Okay, so I’ve been messing around with this NFL record predictor thing, and I gotta say, it’s been a bit of a rollercoaster. I started out all gung-ho, thinking I’d just whip up something quick and easy. Boy, was I wrong.
First, I needed data. Lots of it. I figured I could just scrape some website, but that turned out to be a pain. Websites, are set up strangely, you know? It’s not all nice and organized. I spent, like, a whole afternoon just trying to figure out how to pull the past season’s results without getting a bunch of garbage.
Eventually, I found a somewhat decent source – some random CSV file I stumbled upon on a forum. It wasn’t perfect, but it was a start. I had team names, scores, wins, losses… the basics.
Cleaning Up the Mess
Of course, the data was a mess. Missing entries, inconsistent formatting… you name it. So, I fired up my trusty Python and started using the pandas library. I’ve used it before, you know, here and there. It took me hours to replace some missing value, and tried to figure out the best way to do that.
Building Something
After cleaning up the data as best as I could, I needed to figure out how to actually, you know, predict something. I’m no statistician, so I went with the simplest approach I could think of: calculating a team’s win percentage and using that as a basis for future games.
I wrote a little Python function to do this. Basically, it just took the number of wins and divided it by the total number of games played. Easy peasy, right? I also to account for ties, you know, I add them as half-wins, otherwise the result is gonna off, I don’t want to screw that up.

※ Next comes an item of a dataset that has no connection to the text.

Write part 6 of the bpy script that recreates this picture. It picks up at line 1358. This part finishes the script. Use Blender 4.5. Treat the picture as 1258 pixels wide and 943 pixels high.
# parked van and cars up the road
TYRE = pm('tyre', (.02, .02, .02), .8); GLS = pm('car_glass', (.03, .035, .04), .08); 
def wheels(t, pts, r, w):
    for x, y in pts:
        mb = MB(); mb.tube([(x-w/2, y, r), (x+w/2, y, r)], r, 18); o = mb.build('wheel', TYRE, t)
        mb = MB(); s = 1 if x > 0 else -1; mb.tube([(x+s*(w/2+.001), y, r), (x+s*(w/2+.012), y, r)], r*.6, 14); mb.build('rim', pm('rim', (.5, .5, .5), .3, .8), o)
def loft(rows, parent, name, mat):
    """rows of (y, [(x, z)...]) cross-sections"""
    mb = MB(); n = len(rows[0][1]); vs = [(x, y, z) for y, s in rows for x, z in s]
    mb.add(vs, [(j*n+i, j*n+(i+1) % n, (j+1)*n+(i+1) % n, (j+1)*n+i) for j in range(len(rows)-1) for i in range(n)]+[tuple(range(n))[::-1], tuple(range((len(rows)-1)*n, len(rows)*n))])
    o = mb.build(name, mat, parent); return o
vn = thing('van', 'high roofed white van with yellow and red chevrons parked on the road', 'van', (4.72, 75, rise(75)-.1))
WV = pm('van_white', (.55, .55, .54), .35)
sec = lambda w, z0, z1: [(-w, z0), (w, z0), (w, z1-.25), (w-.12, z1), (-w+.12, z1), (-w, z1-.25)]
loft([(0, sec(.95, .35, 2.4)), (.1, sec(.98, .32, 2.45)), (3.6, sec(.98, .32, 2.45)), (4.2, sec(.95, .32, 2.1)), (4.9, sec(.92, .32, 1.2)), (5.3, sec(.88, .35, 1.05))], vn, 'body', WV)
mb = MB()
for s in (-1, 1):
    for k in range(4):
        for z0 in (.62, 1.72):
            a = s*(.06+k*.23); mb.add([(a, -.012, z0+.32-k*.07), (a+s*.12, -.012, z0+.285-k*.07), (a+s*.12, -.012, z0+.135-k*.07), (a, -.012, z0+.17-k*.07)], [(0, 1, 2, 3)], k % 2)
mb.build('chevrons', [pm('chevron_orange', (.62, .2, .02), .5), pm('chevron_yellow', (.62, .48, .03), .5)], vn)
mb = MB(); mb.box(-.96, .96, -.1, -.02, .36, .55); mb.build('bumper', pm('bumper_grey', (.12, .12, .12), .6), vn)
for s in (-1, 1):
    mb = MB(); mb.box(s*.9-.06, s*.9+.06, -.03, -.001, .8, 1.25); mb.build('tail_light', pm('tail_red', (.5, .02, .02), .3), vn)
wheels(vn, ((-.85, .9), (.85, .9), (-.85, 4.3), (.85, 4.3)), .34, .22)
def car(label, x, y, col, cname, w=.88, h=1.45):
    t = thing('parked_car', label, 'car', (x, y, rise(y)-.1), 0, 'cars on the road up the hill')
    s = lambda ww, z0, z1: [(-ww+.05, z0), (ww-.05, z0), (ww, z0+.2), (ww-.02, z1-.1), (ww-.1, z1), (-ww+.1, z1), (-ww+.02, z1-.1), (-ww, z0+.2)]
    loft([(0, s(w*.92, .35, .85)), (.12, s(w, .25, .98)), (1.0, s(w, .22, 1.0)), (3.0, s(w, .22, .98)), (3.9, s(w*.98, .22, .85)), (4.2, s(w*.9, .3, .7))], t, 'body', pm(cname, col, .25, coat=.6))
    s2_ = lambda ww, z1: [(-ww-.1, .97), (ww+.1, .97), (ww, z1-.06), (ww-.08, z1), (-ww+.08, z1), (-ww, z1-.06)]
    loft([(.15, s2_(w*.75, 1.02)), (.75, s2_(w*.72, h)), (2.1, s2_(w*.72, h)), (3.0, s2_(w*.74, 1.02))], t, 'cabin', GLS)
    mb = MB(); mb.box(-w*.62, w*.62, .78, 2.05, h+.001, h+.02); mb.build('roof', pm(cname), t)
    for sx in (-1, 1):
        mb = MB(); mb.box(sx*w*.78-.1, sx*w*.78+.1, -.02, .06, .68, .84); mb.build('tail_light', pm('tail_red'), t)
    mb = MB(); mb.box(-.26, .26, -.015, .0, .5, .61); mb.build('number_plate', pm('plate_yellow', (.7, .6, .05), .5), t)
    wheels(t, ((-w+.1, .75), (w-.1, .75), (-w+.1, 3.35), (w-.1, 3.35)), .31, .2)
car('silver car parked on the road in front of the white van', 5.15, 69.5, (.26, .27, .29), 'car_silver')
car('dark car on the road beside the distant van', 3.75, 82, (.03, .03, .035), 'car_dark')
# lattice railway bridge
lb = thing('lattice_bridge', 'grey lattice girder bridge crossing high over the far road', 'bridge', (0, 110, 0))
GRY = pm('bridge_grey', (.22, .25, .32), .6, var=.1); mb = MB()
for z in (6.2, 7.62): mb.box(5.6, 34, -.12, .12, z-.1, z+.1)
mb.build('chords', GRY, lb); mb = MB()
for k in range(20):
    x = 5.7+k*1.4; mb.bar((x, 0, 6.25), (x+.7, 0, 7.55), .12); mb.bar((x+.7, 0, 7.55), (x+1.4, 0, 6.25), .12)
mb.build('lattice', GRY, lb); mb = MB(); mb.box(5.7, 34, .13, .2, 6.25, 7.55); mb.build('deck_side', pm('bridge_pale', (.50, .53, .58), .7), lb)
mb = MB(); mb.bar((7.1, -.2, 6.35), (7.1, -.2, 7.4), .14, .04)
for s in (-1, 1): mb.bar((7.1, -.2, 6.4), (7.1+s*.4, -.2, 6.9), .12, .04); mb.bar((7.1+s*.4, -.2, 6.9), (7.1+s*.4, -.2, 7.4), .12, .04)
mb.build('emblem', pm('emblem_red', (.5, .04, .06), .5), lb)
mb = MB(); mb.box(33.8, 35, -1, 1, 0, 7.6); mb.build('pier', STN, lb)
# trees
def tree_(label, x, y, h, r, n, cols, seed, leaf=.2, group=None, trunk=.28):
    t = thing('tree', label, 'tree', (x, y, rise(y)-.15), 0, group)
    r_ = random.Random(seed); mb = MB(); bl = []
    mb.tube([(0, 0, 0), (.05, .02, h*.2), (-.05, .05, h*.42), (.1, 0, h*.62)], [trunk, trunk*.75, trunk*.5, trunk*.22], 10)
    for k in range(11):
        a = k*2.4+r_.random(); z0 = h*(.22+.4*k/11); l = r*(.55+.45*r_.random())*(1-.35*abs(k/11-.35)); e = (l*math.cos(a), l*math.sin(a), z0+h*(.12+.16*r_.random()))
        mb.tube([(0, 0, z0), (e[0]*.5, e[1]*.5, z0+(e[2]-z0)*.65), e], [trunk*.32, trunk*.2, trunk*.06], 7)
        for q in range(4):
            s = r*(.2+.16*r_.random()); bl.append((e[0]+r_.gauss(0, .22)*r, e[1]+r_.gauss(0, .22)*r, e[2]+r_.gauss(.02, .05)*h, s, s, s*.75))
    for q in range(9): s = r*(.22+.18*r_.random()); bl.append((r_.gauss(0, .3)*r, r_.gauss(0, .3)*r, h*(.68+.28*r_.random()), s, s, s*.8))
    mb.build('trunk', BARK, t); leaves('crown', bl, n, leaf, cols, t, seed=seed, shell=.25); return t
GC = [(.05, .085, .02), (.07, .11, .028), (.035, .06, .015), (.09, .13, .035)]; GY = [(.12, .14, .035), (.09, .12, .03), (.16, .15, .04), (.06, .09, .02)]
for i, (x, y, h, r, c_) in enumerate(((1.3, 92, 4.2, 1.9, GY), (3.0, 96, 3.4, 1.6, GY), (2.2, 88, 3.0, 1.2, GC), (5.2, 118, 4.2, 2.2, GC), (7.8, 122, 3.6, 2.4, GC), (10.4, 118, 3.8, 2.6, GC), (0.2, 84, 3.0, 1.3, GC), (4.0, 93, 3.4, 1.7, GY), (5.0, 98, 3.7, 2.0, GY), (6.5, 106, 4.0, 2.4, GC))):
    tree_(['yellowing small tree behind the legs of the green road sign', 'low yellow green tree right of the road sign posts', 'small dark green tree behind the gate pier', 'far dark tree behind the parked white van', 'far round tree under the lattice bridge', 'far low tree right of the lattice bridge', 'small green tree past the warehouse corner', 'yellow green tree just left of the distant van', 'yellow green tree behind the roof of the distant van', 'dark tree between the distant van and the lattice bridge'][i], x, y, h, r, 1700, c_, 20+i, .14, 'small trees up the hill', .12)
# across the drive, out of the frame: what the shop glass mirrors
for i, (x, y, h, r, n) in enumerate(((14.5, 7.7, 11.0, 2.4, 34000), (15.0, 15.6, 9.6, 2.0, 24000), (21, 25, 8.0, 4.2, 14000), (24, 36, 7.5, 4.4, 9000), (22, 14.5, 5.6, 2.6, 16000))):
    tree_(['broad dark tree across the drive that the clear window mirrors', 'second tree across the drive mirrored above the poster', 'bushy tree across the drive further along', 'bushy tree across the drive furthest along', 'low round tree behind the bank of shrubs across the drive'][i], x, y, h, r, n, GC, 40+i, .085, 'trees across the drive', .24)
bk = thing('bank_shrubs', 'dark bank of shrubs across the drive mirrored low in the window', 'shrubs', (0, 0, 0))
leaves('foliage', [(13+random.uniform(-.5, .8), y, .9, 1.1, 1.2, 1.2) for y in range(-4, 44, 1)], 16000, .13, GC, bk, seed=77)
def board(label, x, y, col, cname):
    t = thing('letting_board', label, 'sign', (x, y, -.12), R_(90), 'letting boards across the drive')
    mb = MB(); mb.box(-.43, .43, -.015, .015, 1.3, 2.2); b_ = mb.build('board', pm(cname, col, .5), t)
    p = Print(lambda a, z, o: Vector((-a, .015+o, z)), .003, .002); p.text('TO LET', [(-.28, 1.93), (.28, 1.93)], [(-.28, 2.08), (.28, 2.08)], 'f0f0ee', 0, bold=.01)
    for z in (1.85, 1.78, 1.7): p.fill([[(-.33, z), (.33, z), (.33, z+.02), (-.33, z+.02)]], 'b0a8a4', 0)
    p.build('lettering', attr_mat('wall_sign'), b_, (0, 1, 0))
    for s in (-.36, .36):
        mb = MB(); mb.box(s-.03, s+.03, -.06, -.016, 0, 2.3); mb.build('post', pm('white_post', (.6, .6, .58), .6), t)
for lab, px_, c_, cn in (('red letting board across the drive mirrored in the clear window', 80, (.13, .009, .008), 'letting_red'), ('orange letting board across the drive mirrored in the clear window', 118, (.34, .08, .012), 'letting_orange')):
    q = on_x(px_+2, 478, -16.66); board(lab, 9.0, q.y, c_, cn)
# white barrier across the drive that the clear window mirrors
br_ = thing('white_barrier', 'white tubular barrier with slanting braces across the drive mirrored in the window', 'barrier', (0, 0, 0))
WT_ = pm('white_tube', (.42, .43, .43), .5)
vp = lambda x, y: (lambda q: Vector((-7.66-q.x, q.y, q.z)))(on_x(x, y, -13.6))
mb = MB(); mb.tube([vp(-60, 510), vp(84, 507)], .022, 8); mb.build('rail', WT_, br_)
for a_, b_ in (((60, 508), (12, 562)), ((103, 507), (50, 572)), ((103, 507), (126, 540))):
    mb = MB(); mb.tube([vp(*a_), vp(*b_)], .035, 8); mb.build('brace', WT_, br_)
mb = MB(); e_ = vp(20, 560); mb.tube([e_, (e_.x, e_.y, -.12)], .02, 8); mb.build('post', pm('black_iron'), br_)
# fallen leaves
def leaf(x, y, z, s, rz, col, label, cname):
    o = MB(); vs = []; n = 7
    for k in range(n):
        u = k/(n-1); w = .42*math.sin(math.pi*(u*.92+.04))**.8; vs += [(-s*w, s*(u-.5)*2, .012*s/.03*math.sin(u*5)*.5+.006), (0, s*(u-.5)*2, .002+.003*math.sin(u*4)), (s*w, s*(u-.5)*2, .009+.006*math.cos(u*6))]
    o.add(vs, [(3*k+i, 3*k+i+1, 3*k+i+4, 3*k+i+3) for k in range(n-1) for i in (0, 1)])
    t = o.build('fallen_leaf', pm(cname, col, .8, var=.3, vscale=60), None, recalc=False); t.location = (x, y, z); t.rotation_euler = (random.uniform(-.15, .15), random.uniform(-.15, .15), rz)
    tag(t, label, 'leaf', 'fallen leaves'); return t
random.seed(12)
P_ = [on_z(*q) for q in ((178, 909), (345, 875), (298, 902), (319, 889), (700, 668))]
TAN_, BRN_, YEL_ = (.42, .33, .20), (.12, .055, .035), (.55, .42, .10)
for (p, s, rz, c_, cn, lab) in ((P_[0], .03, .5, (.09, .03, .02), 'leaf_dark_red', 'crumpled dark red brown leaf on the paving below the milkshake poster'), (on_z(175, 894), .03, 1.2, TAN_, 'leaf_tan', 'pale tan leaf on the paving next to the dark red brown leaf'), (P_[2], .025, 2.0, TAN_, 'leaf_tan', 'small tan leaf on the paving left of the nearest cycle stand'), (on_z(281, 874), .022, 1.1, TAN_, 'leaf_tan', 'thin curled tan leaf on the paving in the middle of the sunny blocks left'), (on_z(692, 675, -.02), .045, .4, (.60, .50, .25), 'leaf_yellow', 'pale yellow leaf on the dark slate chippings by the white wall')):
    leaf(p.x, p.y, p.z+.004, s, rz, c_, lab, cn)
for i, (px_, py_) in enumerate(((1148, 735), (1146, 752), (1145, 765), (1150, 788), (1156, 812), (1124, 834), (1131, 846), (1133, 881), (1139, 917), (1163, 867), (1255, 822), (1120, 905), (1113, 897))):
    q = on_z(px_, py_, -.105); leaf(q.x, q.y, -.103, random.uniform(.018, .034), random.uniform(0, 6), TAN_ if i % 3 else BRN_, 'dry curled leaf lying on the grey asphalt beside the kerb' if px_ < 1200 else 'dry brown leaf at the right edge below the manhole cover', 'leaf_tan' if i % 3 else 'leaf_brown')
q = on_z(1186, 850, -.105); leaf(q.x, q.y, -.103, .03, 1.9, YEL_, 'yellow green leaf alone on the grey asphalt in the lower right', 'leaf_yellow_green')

I know, I know, so basic, I didn’t even use any fancy AI stuff.
“Predicting” the Future (Sort Of)
Then came the “prediction” part. I just took the win percentages of two teams, compared them, and said the team with the higher percentage would win. Super sophisticated, I know. I even wrote some more code to “simulate” an entire season by looping through a schedule and making these highly scientific predictions.
The Results (Don’t Laugh)
So, did it work? Well, define “work.” It spit out some results, sure. Were they accurate? Let’s just say it wasn’t exactly picking Super Bowl winners with pinpoint accuracy. It was more like a slightly educated guess than a true prediction.
I ran it for the upcoming season (based on the schedule I could find), and it gave me a whole bunch of records. Some of them looked plausible, others… not so much. I’m pretty sure it had one team going, like, 16-1, which… I doubt it.
Lessons Learned (and What’s Next)
Honestly, this whole thing was more of a learning experience than anything else. I realized how much work goes into even a simple prediction model. I learned:
Data is king (and a pain to wrangle).
Simple models are, well, simple.
Predicting the future is hard.
I’m thinking of adding some more factors, maybe offensive and defensive stats, strength of schedule… who knows. It might improve things, or it might just make it more complicated. But hey, that’s the fun of it, right?